His words have the knack of putting fresh spins on familiar images, noting and detailing, say, a thoughtful, poetic parallel between the ocean enveloping Cary Grant in To Catch a Thief and the cornfield doing likewise in North by North-West. Hitchcock always had our eyes, but Cousins here allows him to gain our ear, in the way the searching, close-miked narrations in this essayist's other films typically have us leaning in. In McGowan's interpretation, this Hitch is perhaps justifiably pleased with himself, confident in his reputation and legacy (you sense his household probably wouldn't take Sight & Sound), and keen to make us look again, to show us what cinemagoers may have missed first time round.
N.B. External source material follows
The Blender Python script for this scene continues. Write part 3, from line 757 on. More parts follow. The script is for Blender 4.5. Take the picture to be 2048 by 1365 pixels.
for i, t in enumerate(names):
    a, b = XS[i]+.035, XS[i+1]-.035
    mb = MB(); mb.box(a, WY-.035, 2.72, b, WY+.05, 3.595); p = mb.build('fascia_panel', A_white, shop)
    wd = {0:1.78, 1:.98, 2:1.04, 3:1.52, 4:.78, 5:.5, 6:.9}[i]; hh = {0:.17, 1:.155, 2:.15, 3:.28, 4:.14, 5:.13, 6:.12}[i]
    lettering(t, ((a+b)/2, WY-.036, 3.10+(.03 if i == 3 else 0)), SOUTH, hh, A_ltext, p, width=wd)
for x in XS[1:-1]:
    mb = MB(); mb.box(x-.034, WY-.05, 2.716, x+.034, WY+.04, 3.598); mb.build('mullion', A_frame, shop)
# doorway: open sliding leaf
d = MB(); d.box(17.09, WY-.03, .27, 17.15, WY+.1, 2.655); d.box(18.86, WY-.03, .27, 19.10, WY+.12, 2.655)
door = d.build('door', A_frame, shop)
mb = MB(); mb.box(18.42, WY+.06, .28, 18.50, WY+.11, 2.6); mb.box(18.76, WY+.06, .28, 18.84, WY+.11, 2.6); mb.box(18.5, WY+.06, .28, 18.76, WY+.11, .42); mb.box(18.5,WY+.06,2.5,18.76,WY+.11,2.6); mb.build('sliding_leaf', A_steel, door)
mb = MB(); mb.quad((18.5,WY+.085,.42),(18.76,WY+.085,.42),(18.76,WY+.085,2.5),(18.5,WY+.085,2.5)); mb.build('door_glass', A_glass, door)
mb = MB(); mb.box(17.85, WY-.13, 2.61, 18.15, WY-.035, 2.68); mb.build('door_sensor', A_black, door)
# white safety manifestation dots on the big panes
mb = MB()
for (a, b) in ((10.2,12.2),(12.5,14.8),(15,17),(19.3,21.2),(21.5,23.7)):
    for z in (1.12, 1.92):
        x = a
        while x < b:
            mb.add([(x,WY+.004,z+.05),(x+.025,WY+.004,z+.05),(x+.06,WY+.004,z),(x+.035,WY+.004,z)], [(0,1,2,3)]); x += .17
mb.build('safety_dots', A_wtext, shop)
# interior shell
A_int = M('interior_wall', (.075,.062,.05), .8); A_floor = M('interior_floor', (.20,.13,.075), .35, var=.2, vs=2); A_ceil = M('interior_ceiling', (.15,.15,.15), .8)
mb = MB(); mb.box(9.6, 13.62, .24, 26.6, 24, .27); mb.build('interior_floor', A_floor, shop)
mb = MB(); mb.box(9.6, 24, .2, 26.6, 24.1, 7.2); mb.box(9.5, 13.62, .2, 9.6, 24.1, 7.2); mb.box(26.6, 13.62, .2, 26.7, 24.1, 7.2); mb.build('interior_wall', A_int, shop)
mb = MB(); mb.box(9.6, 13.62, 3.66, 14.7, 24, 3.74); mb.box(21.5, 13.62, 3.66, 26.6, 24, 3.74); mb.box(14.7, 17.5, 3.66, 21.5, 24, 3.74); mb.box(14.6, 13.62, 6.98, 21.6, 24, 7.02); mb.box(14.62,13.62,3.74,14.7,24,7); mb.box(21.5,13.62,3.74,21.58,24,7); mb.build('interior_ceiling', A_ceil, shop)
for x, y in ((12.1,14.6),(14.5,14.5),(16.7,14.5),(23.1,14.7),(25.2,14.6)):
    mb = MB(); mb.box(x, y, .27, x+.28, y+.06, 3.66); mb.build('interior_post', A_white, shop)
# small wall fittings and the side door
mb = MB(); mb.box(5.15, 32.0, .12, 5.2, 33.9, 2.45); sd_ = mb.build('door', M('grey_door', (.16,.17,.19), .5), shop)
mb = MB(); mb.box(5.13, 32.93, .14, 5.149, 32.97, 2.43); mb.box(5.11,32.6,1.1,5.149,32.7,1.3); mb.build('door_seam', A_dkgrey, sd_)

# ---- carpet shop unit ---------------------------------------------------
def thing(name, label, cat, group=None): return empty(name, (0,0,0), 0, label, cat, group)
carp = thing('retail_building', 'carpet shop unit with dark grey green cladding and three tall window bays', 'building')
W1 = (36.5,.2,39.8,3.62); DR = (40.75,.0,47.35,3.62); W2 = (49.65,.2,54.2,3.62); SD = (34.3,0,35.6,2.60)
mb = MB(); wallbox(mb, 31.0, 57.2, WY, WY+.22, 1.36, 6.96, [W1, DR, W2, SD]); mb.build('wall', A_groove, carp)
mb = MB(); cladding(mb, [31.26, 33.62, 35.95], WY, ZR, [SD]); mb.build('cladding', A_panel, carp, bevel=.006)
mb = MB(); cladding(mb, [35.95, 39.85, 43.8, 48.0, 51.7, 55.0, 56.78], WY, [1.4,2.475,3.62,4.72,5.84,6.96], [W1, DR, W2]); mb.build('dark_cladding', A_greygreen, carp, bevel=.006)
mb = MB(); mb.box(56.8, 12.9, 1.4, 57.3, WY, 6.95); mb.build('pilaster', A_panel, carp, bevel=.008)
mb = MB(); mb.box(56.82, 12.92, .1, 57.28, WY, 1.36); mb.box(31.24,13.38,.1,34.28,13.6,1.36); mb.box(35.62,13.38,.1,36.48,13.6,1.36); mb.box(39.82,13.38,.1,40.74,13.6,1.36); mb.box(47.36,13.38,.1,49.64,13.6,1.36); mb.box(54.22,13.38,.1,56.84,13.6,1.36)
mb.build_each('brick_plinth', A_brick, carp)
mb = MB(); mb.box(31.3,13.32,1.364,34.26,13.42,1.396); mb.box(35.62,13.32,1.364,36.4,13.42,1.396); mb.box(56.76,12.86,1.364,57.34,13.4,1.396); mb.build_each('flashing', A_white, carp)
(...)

Cousins is particularly strong on the spotty late-period films, which arguably require more of a case making for them than Rebecca or Strangers on a Train: Marnie, a film about which this viewer has always been slightly sceptical for narrative reasons, is here persuasively reframed as a collection of beautiful things, keepsakes only a truly sly pickpocket of a director might steal off with. (Do they become less beautiful, knowing that Hitchcock also laid hands on his leading lady?) There is, granted, a little mansplaining involved in all this, a fair bit of presumption and extrapolation, and there are points where McGowan's Cockney threatens to turn My Name is Alfred Hitchcock into My Name is Michael Caine - you can hear it loudest in the repetition of the fetish-phrase "Do you see?" Yet we do, indeed, see - and what we see proves very nearly as playful, stimulating and crafty in its execution as anything to which the real Hitchcock ever signed his name.

My Name is Alfred Hitchcock opens in selected cinemas from tomorrow, and is also available to rent via Prime Video, Curzon Home Cinema, YouTube and Dogwoof on Demand.